Instructions to follow: Copy out the listing that follows, exact in every word, and skip the images.

Data provided:
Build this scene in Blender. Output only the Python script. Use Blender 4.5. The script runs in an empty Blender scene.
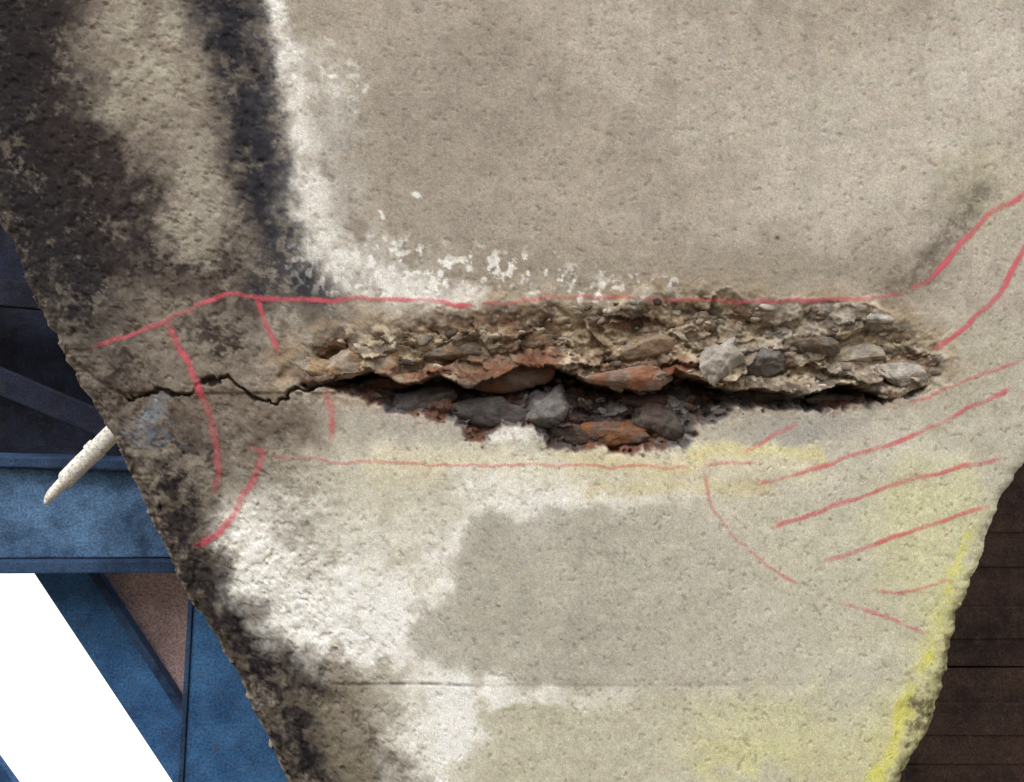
import bpy, math, numpy as np
from mathutils import Matrix, Vector
sc=bpy.context.scene
rng=np.random.default_rng(7)
# ---------------- local frame of the leaning concrete face -----------------
PITCH=math.radians(24); D=3.0; S=400.0
c,s=math.cos(PITCH),math.sin(PITCH)
cam_loc=Vector((0,0,1.6))
Zl=Vector((0,-c,-s)); Yl=Vector((0,-s,c))
org=cam_loc-Zl*D
M=Matrix(((1,Yl.x,Zl.x,org.x),(0,Yl.y,Zl.y,org.y),(0,Yl.z,Zl.z,org.z),(0,0,0,1)))

# ---------------- numeric helpers -------------------
def hsh(ix,iy,seed):
    n=(ix*374761393+iy*668265263+seed*974711)&0xffffffff
    n=((n^(n>>13))*1274126177)&0xffffffff
    n=((n^(n>>15))*668265263)&0xffffffff
    return ((n^(n>>16))&0xffffff).astype(np.float32)/16777215.0
def vnoise(x,y,seed):
    fx=np.floor(x);fy=np.floor(y);ix=fx.astype(np.int64);iy=fy.astype(np.int64)
    u=(x-fx);v=(y-fy);u=u*u*u*(u*(u*6-15)+10);v=v*v*v*(v*(v*6-15)+10)
    a=hsh(ix,iy,seed);b=hsh(ix+1,iy,seed);cc=hsh(ix,iy+1,seed);d=hsh(ix+1,iy+1,seed)
    return (a*(1-u)+b*u)*(1-v)+(cc*(1-u)+d*u)*v
def fbm(x,y,size,octv=4,seed=0,gain=.55):
    t=0;a=1;n=0
    ca,sa=math.cos(.6),math.sin(.6)
    px,py=x/size,y/size
    for i in range(octv):
        t=t+a*vnoise(px+i*17.3,py-i*9.1,seed+i*31);n+=a;a*=gain
        px,py=(px*ca-py*sa)*2.03,(px*sa+py*ca)*2.03
    return t/n
def sst(a,b,x):
    t=np.clip((x-a)/(b-a),0,1);return t*t*(3-2*t)
def voro(x,y,size,seed):
    px=x/size;py=y/size;fx=np.floor(px).astype(np.int64);fy=np.floor(py).astype(np.int64)
    f1=np.full(x.shape,9.,np.float32);f2=f1.copy();idv=np.zeros_like(f1);dx1=np.zeros_like(f1);dy1=np.zeros_like(f1)
    for i in(-1,0,1):
        for j in(-1,0,1):
            cx=fx+i;cy=fy+j
            qx=cx+hsh(cx,cy,seed);qy=cy+hsh(cx,cy,seed+5)
            ddx=px-qx;ddy=py-qy;d=np.sqrt(ddx*ddx+ddy*ddy)
            m=d<f1
            f2=np.where(m,f1,np.minimum(f2,d));f1=np.where(m,d,f1)
            idv=np.where(m,hsh(cx,cy,seed+9),idv);dx1=np.where(m,ddx,dx1);dy1=np.where(m,ddy,dy1)
    return f1,f2-f1,idv,dx1,dy1
def pdist(x,y,pts):
    best=np.full(x.shape,1e9,np.float32)
    for (ax,ay),(bx,by) in zip(pts[:-1],pts[1:]):
        vx,vy=bx-ax,by-ay;L=vx*vx+vy*vy+1e-6
        t=np.clip(((x-ax)*vx+(y-ay)*vy)/L,0,1)
        d=(x-ax-t*vx)**2+(y-ay-t*vy)**2
        best=np.minimum(best,d)
    return np.sqrt(best)
def pin(x,y,pts):
    ins=np.zeros(x.shape,bool);n=len(pts)
    for i in range(n):
        ax,ay=pts[i];bx,by=pts[(i+1)%n]
        if ay==by: continue
        ins^=((ay>y)!=(by>y))&(x<(bx-ax)*(y-ay)/(by-ay)+ax)
    return ins
def sdp(x,y,pts): # + inside
    d=pdist(x,y,pts+[pts[0]]);return np.where(pin(x,y,pts),d,-d)
def lin(r,g,b):
    o=[]
    for v in(r,g,b):
        v/=255;o.append(v/12.92 if v<.04045 else((v+.055)/1.055)**2.4)
    return np.array(o,np.float32)

# ---------------- surface grid (surface units: 1/400 m) ---------
ys=np.concatenate([np.linspace(-700,-30,70)[:-1],np.linspace(-30,815,640),np.linspace(815,1700,70)[1:]])
LY=[-700,-200,0,255,320,370,430,490,560,605,655,690,730,776,900,1700]
LX=[-480,-240,-140,-8,22,50,87,118,150,175,204,228,247,267,330,520]
RY=[-700,0,300,430,470,500,570,620,680,740,776,900,1700]
RX=[1500,1260,1120,1047,1024,1008,984,965,953,932,911,856,700]
NX=980
L=np.interp(ys,LY,LX)+ (fbm(ys,ys*0,40,4,3)-.5)*12+(fbm(ys,ys*0,7,4,4,.7)-.5)*8
R=np.interp(ys,RY,RX)+ (fbm(ys,ys*0,50,4,13)-.5)*14+(fbm(ys,ys*0,8,3,14)-.5)*4
u=np.linspace(0,1,NX)
X=(L[:,None]*(1-u)+R[:,None]*u).astype(np.float32)
Y=np.repeat(ys[:,None],NX,1).astype(np.float32)
dL=X-L[:,None];dR=R[:,None]-X
w1=fbm(X,Y,60,5,21)-.5;w2=fbm(X,Y,60,5,22)-.5
w3=fbm(X,Y,14,4,23)-.5;w4=fbm(X,Y,14,4,24)-.5
WX=X+w1*80+w3*30;WY=Y+w2*80+w4*30       # strongly warped
VX=X+w1*22+w3*14;VY=Y+w2*22+w4*14       # lightly warped
n_big=fbm(X,Y,220,5,31);n_mid=fbm(X,Y,45,5,32);n_fin=fbm(X,Y,9,4,33);n_gr=fbm(X,Y,3.2,2,34)
n_m2=fbm(X,Y,28,5,35,.7);n_f2=fbm(X,Y,6,3,36,.7);n_m3=fbm(X,Y,70,6,37,.68)

H=np.zeros_like(X)
C=np.empty(X.shape+(3,),np.float32)
C[:]=lin(173,163,150)
def mix(col,m):
    global C
    m=np.clip(m,0,1)[...,None];C=C*(1-m)+col*m
def stroke(pts,w,soft=1.0,x=None,y=None):
    d=pdist(WX if x is None else x,WY if y is None else y,pts)
    return 1-sst(w*(1-soft),w,d)
def ell(cx,cy,rx,ry,ang=0,inner=.3,x=None,y=None):
    x=WX if x is None else x;y=WY if y is None else y
    a=math.radians(ang);dx=x-cx;dy=y-cy
    p=(dx*math.cos(a)+dy*math.sin(a))/rx;q=(-dx*math.sin(a)+dy*math.cos(a))/ry
    return 1-sst(inner,1,np.sqrt(p*p+q*q))
def thr(n,a,b): return sst(a,b,n)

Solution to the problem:
Build this scene in Blender. Output only the Python script. Use Blender 4.5. The script runs in an empty Blender scene.
import bpy, math, numpy as np
from mathutils import Matrix, Vector
sc=bpy.context.scene
rng=np.random.default_rng(7)
# ---------------- local frame of the leaning concrete face -----------------
PITCH=math.radians(24); D=3.0; S=400.0
c,s=math.cos(PITCH),math.sin(PITCH)
cam_loc=Vector((0,0,1.6))
Zl=Vector((0,-c,-s)); Yl=Vector((0,-s,c))
org=cam_loc-Zl*D
M=Matrix(((1,Yl.x,Zl.x,org.x),(0,Yl.y,Zl.y,org.y),(0,Yl.z,Zl.z,org.z),(0,0,0,1)))

# ---------------- numeric helpers -------------------
def hsh(ix,iy,seed):
    n=(ix*374761393+iy*668265263+seed*974711)&0xffffffff
    n=((n^(n>>13))*1274126177)&0xffffffff
    n=((n^(n>>15))*668265263)&0xffffffff
    return ((n^(n>>16))&0xffffff).astype(np.float32)/16777215.0
def vnoise(x,y,seed):
    fx=np.floor(x);fy=np.floor(y);ix=fx.astype(np.int64);iy=fy.astype(np.int64)
    u=(x-fx);v=(y-fy);u=u*u*u*(u*(u*6-15)+10);v=v*v*v*(v*(v*6-15)+10)
    a=hsh(ix,iy,seed);b=hsh(ix+1,iy,seed);cc=hsh(ix,iy+1,seed);d=hsh(ix+1,iy+1,seed)
    return (a*(1-u)+b*u)*(1-v)+(cc*(1-u)+d*u)*v
def fbm(x,y,size,octv=4,seed=0,gain=.55):
    t=0;a=1;n=0
    ca,sa=math.cos(.6),math.sin(.6)
    px,py=x/size,y/size
    for i in range(octv):
        t=t+a*vnoise(px+i*17.3,py-i*9.1,seed+i*31);n+=a;a*=gain
        px,py=(px*ca-py*sa)*2.03,(px*sa+py*ca)*2.03
    return t/n
def sst(a,b,x):
    t=np.clip((x-a)/(b-a),0,1);return t*t*(3-2*t)
def voro(x,y,size,seed):
    px=x/size;py=y/size;fx=np.floor(px).astype(np.int64);fy=np.floor(py).astype(np.int64)
    f1=np.full(x.shape,9.,np.float32);f2=f1.copy();idv=np.zeros_like(f1);dx1=np.zeros_like(f1);dy1=np.zeros_like(f1)
    for i in(-1,0,1):
        for j in(-1,0,1):
            cx=fx+i;cy=fy+j
            qx=cx+hsh(cx,cy,seed);qy=cy+hsh(cx,cy,seed+5)
            ddx=px-qx;ddy=py-qy;d=np.sqrt(ddx*ddx+ddy*ddy)
            m=d<f1
            f2=np.where(m,f1,np.minimum(f2,d));f1=np.where(m,d,f1)
            idv=np.where(m,hsh(cx,cy,seed+9),idv);dx1=np.where(m,ddx,dx1);dy1=np.where(m,ddy,dy1)
    return f1,f2-f1,idv,dx1,dy1
def pdist(x,y,pts):
    best=np.full(x.shape,1e9,np.float32)
    for (ax,ay),(bx,by) in zip(pts[:-1],pts[1:]):
        vx,vy=bx-ax,by-ay;L=vx*vx+vy*vy+1e-6
        t=np.clip(((x-ax)*vx+(y-ay)*vy)/L,0,1)
        d=(x-ax-t*vx)**2+(y-ay-t*vy)**2
        best=np.minimum(best,d)
    return np.sqrt(best)
def pin(x,y,pts):
    ins=np.zeros(x.shape,bool);n=len(pts)
    for i in range(n):
        ax,ay=pts[i];bx,by=pts[(i+1)%n]
        if ay==by: continue
        ins^=((ay>y)!=(by>y))&(x<(bx-ax)*(y-ay)/(by-ay)+ax)
    return ins
def sdp(x,y,pts): # + inside
    d=pdist(x,y,pts+[pts[0]]);return np.where(pin(x,y,pts),d,-d)
def lin(r,g,b):
    o=[]
    for v in(r,g,b):
        v/=255;o.append(v/12.92 if v<.04045 else((v+.055)/1.055)**2.4)
    return np.array(o,np.float32)

# ---------------- surface grid (surface units: 1/400 m) ---------
ys=np.concatenate([np.linspace(-700,-30,70)[:-1],np.linspace(-30,815,640),np.linspace(815,1700,70)[1:]])
LY=[-700,-200,0,255,320,370,430,490,560,605,655,690,730,776,900,1700]
LX=[-480,-240,-140,-8,22,50,87,118,150,175,204,228,247,267,330,520]
RY=[-700,0,300,430,470,500,570,620,680,740,776,900,1700]
RX=[1500,1260,1120,1047,1024,1008,984,965,953,932,911,856,700]
NX=980
L=np.interp(ys,LY,LX)+ (fbm(ys,ys*0,40,4,3)-.5)*12+(fbm(ys,ys*0,7,4,4,.7)-.5)*8
R=np.interp(ys,RY,RX)+ (fbm(ys,ys*0,50,4,13)-.5)*14+(fbm(ys,ys*0,8,3,14)-.5)*4
u=np.linspace(0,1,NX)
X=(L[:,None]*(1-u)+R[:,None]*u).astype(np.float32)
Y=np.repeat(ys[:,None],NX,1).astype(np.float32)
dL=X-L[:,None];dR=R[:,None]-X
w1=fbm(X,Y,60,5,21)-.5;w2=fbm(X,Y,60,5,22)-.5
w3=fbm(X,Y,14,4,23)-.5;w4=fbm(X,Y,14,4,24)-.5
WX=X+w1*80+w3*30;WY=Y+w2*80+w4*30       # strongly warped
VX=X+w1*22+w3*14;VY=Y+w2*22+w4*14       # lightly warped
n_big=fbm(X,Y,220,5,31);n_mid=fbm(X,Y,45,5,32);n_fin=fbm(X,Y,9,4,33);n_gr=fbm(X,Y,3.2,2,34)
n_m2=fbm(X,Y,28,5,35,.7);n_f2=fbm(X,Y,6,3,36,.7);n_m3=fbm(X,Y,70,6,37,.68)

H=np.zeros_like(X)
C=np.empty(X.shape+(3,),np.float32)
C[:]=lin(173,163,150)
def mix(col,m):
    global C
    m=np.clip(m,0,1)[...,None];C=C*(1-m)+col*m
def stroke(pts,w,soft=1.0,x=None,y=None):
    d=pdist(WX if x is None else x,WY if y is None else y,pts)
    return 1-sst(w*(1-soft),w,d)
def ell(cx,cy,rx,ry,ang=0,inner=.3,x=None,y=None):
    x=WX if x is None else x;y=WY if y is None else y
    a=math.radians(ang);dx=x-cx;dy=y-cy
    p=(dx*math.cos(a)+dy*math.sin(a))/rx;q=(-dx*math.sin(a)+dy*math.cos(a))/ry
    return 1-sst(inner,1,np.sqrt(p*p+q*q))
def thr(n,a,b): return sst(a,b,n)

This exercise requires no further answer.